• **Your instructions**
Exclude the pictures and reproduce the remaining data exactly as written.

• **Data**
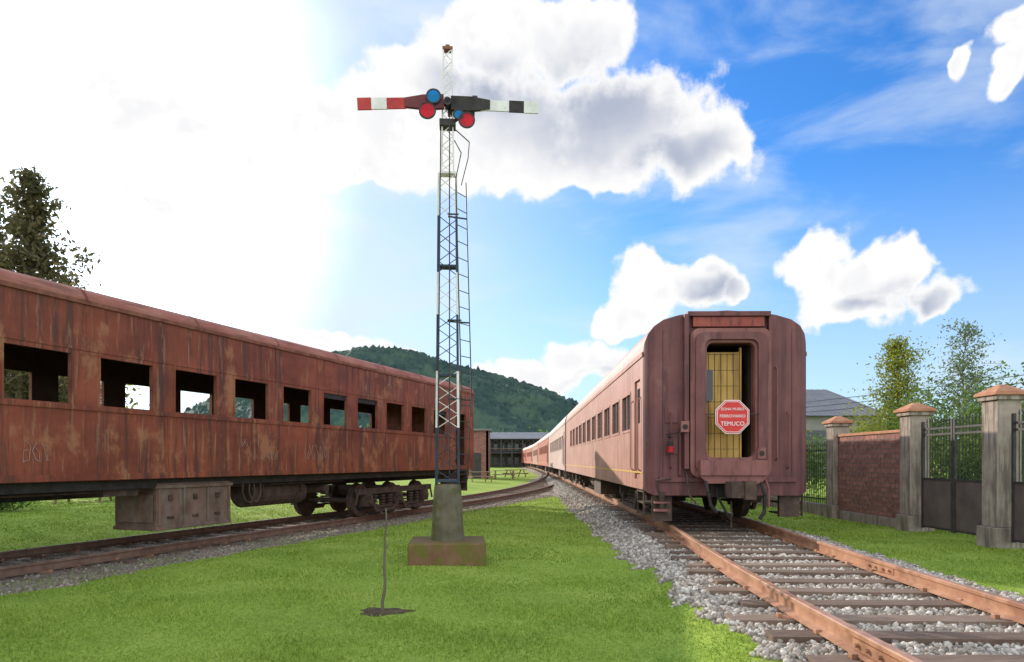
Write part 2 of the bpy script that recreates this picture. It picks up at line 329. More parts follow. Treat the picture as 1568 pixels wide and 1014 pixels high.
def scat(n,x0,x1,ylo,yhi,side,thr=.45,pw=1.0):
    y=ylo+(yhi-ylo)*rng.random(n)**pw
    if side=='R':
        x=cxR(y)+rng.uniform(-2.2,2.3,n)
        ds=np.abs(y[:,None]-SL[None,:]).min(1); on=(ds<.12)&(np.abs(x-cxR(y))<1.33)
        k=~(on&(rng.random(n)>.09)); x=x[k]; y=y[k]; n=len(x)
    else:
        off=rng.uniform(-1.6,3.3,n); s=y; x=nL.x*(OFFL-off)+dL.x*s; y=nL.y*(OFFL-off)+dL.y*s
    h,b_,oL,oR=ground(x,y); k=(b_+np.clip(rng.normal(0,.15,n),-.35,.35)>thr); return np.stack([x,y,h],1)[k],oL[k]
GR=empty('ballast_gravel')
P,_=scat(36000,0,0,3.2,14,'R',pw=1.25); s=rng.uniform(.012,.036,len(P)); P[:,2]+=s*.3; stones('stones_near',P,s,ICO,ICF,GR)
P,_=scat(20000,0,0,14,48,'R',pw=1.4); s=rng.uniform(.025,.045,len(P)); P[:,2]+=s*.2; stones('stones_far',P,s,OCT,OCF,GR)
P,o=scat(34000,0,0,-2,34,'L',pw=1.0); k=rng.random(len(P))<np.where(o>1.4,.55,.9); P=P[k]; s=rng.uniform(.012,.036,len(P)); P[:,2]+=s*.25; stones('stones_side',P,s,OCT,OCF,GR,'stoneB')
# grass
def blades(name,x,y,hgt,wid,parent,k='blade'):
    h,b_,oL,oR=ground(x,y); n=len(x); keep=(b_<.35+rng.normal(0,.12,n))
    weeds=(rng.random(n)<.3)&(oL>1.1)&(oL<3.6)&(np.sin(x*1.3+y*.9)+np.sin(2.7*y-x)>-.1)
    keep|=weeds; dS=np.hypot(x+1.29,y-7.15); keep&=(dS>.25)|(rng.random(n)<.2)
    x=x[keep];y=y[keep];h=h[keep];hgt=hgt[keep];wid=wid[keep]; n=len(x)
    a_=rng.uniform(0,2*np.pi,n); lx=rng.normal(0,.45,n)*hgt; ly=rng.normal(0,.45,n)*hgt
    V=np.empty((n,3,3)); V[:,0]=np.stack([x-np.cos(a_)*wid,y-np.sin(a_)*wid,h-.004],1); V[:,1]=np.stack([x+np.cos(a_)*wid,y+np.sin(a_)*wid,h-.004],1); V[:,2]=np.stack([x+lx,y+ly,h+hgt],1)
    return npmesh(name,V.reshape(-1,3),np.arange(3*n).reshape(n,3),k,parent)
GG=empty('lawn_grass')
n=260000; d=4.3*(30/4.3)**rng.random(n); u=rng.uniform(-.78,.78,n); x=u*d; y=d
clump=.65+.5*(np.sin(x*2.3+1.1*np.sin(y*1.9))*np.sin(y*2.9+x))+.35*rng.random(n)
blades('lawn_blades',x,y,rng.uniform(.010,.032,n)*(1+.02*d)*np.clip(clump,.45,1.6),.0009*d*rng.uniform(.6,1.3,n)+.0012,GG)

# ------------------------------------------------------------ left car (weathered coach)
angL=-math.atan2(dL.x,dL.y)
car=empty('passenger_railcar',(nL.x*OFFL,nL.y*OFFL,0),angL)
W=1.45; y0,y1=.3,24.4; zb,ze=1.18,3.93
holes=[(7.09+1.54*k,8.12+1.54*k,2.36,3.12) for k in range(-3,10)]
doorh=[(22.75,23.65,1.32,3.12)]
for nm,x,t in(('near_side',W,.07),('far_side',-W,-.07)):
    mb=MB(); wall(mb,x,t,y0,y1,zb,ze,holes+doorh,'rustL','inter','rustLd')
    sg=1 if x>0 else -1
    def strip(a,b_,c,d_,k='rustLd',th=.014):
        xa,xb=x,x+sg*th; mb.box(min(xa,xb)+(.001 if sg>0 else 0),max(xa,xb),a,b_,c,d_,k)
    strip(y0,22.7,2.27,2.345,'rustL',.022); strip(y0,y1,3.19,3.24,'rustL',.012); strip(y0,y1,zb+.01,zb+.11,'rustL',.02); strip(y0,y1,ze-.03,ze+.035,'rustLd',.035)
    for h in holes:
        strip(h[0]-.035,h[0]-.004,2.345,3.188,'rustL',.01); strip(h[1]+.004,h[1]+.035,2.345,3.188,'rustL',.01)
        strip(h[1]+.25,h[1]+.262,zb+.112,2.268,'rustL',.005)
        strip(h[1]+.25,h[1]+.262,3.242,ze-.032,'rustL',.005)
        if sg>0 and random.random()<.3: mb.box(x-.05,x-.03,h[0],h[1],3.0,3.12,'black')
        else: mb.box(x-sg*.05-.01,x-sg*.05+.01,h[0],h[0]+.03,2.36,3.12,'black')
    if sg>0:
        for yy_ in(22.62,23.75): mb.path([(x+.02,yy_,1.45),(x+.08,yy_,1.5),(x+.08,yy_,2.7),(x+.02,yy_,2.75)],.014,'black',6)
        ry=np.arange(y0+.05,y1,.11)
        for z_ in(2.295,zb+.06):
            for r_ in ry[(ry>5)]: 
                mb.box(x+.022,x+.029,r_-.007,r_+.007,z_-.007,z_+.007,'rustLd')
    mb.obj(nm,car)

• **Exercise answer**
Write part 2 of the bpy script that recreates this picture. It picks up at line 329. More parts follow. Treat the picture as 1568 pixels wide and 1014 pixels high.
def scat(n,x0,x1,ylo,yhi,side,thr=.45,pw=1.0):
    y=ylo+(yhi-ylo)*rng.random(n)**pw
    if side=='R':
        x=cxR(y)+rng.uniform(-2.2,2.3,n)
        ds=np.abs(y[:,None]-SL[None,:]).min(1); on=(ds<.12)&(np.abs(x-cxR(y))<1.33)
        k=~(on&(rng.random(n)>.09)); x=x[k]; y=y[k]; n=len(x)
    else:
        off=rng.uniform(-1.6,3.3,n); s=y; x=nL.x*(OFFL-off)+dL.x*s; y=nL.y*(OFFL-off)+dL.y*s
    h,b_,oL,oR=ground(x,y); k=(b_+np.clip(rng.normal(0,.15,n),-.35,.35)>thr); return np.stack([x,y,h],1)[k],oL[k]
GR=empty('ballast_gravel')
P,_=scat(36000,0,0,3.2,14,'R',pw=1.25); s=rng.uniform(.012,.036,len(P)); P[:,2]+=s*.3; stones('stones_near',P,s,ICO,ICF,GR)
P,_=scat(20000,0,0,14,48,'R',pw=1.4); s=rng.uniform(.025,.045,len(P)); P[:,2]+=s*.2; stones('stones_far',P,s,OCT,OCF,GR)
P,o=scat(34000,0,0,-2,34,'L',pw=1.0); k=rng.random(len(P))<np.where(o>1.4,.55,.9); P=P[k]; s=rng.uniform(.012,.036,len(P)); P[:,2]+=s*.25; stones('stones_side',P,s,OCT,OCF,GR,'stoneB')
# grass
def blades(name,x,y,hgt,wid,parent,k='blade'):
    h,b_,oL,oR=ground(x,y); n=len(x); keep=(b_<.35+rng.normal(0,.12,n))
    weeds=(rng.random(n)<.3)&(oL>1.1)&(oL<3.6)&(np.sin(x*1.3+y*.9)+np.sin(2.7*y-x)>-.1)
    keep|=weeds; dS=np.hypot(x+1.29,y-7.15); keep&=(dS>.25)|(rng.random(n)<.2)
    x=x[keep];y=y[keep];h=h[keep];hgt=hgt[keep];wid=wid[keep]; n=len(x)
    a_=rng.uniform(0,2*np.pi,n); lx=rng.normal(0,.45,n)*hgt; ly=rng.normal(0,.45,n)*hgt
    V=np.empty((n,3,3)); V[:,0]=np.stack([x-np.cos(a_)*wid,y-np.sin(a_)*wid,h-.004],1); V[:,1]=np.stack([x+np.cos(a_)*wid,y+np.sin(a_)*wid,h-.004],1); V[:,2]=np.stack([x+lx,y+ly,h+hgt],1)
    return npmesh(name,V.reshape(-1,3),np.arange(3*n).reshape(n,3),k,parent)
GG=empty('lawn_grass')
n=260000; d=4.3*(30/4.3)**rng.random(n); u=rng.uniform(-.78,.78,n); x=u*d; y=d
clump=.65+.5*(np.sin(x*2.3+1.1*np.sin(y*1.9))*np.sin(y*2.9+x))+.35*rng.random(n)
blades('lawn_blades',x,y,rng.uniform(.010,.032,n)*(1+.02*d)*np.clip(clump,.45,1.6),.0009*d*rng.uniform(.6,1.3,n)+.0012,GG)

# ------------------------------------------------------------ left car (weathered coach)
angL=-math.atan2(dL.x,dL.y)
car=empty('passenger_railcar',(nL.x*OFFL,nL.y*OFFL,0),angL)
W=1.45; y0,y1=.3,24.4; zb,ze=1.18,3.93
holes=[(7.09+1.54*k,8.12+1.54*k,2.36,3.12) for k in range(-3,10)]
doorh=[(22.75,23.65,1.32,3.12)]
for nm,x,t in(('near_side',W,.07),('far_side',-W,-.07)):
    mb=MB(); wall(mb,x,t,y0,y1,zb,ze,holes+doorh,'rustL','inter','rustLd')
    sg=1 if x>0 else -1
    def strip(a,b_,c,d_,k='rustLd',th=.014):
        xa,xb=x,x+sg*th; mb.box(min(xa,xb)+(.001 if sg>0 else 0),max(xa,xb),a,b_,c,d_,k)
    strip(y0,22.7,2.27,2.345,'rustL',.022); strip(y0,y1,3.19,3.24,'rustL',.012); strip(y0,y1,zb+.01,zb+.11,'rustL',.02); strip(y0,y1,ze-.03,ze+.035,'rustLd',.035)
    for h in holes:
        strip(h[0]-.035,h[0]-.004,2.345,3.188,'rustL',.01); strip(h[1]+.004,h[1]+.035,2.345,3.188,'rustL',.01)
        strip(h[1]+.25,h[1]+.262,zb+.112,2.268,'rustL',.005)
        strip(h[1]+.25,h[1]+.262,3.242,ze-.032,'rustL',.005)
        if sg>0 and random.random()<.3: mb.box(x-.05,x-.03,h[0],h[1],3.0,3.12,'black')
        else: mb.box(x-sg*.05-.01,x-sg*.05+.01,h[0],h[0]+.03,2.36,3.12,'black')
    if sg>0:
        for yy_ in(22.62,23.75): mb.path([(x+.02,yy_,1.45),(x+.08,yy_,1.5),(x+.08,yy_,2.7),(x+.02,yy_,2.75)],.014,'black',6)
        ry=np.arange(y0+.05,y1,.11)
        for z_ in(2.295,zb+.06):
            for r_ in ry[(ry>5)]: 
                mb.box(x+.022,x+.029,r_-.007,r_+.007,z_-.007,z_+.007,'rustLd')
    mb.obj(nm,car)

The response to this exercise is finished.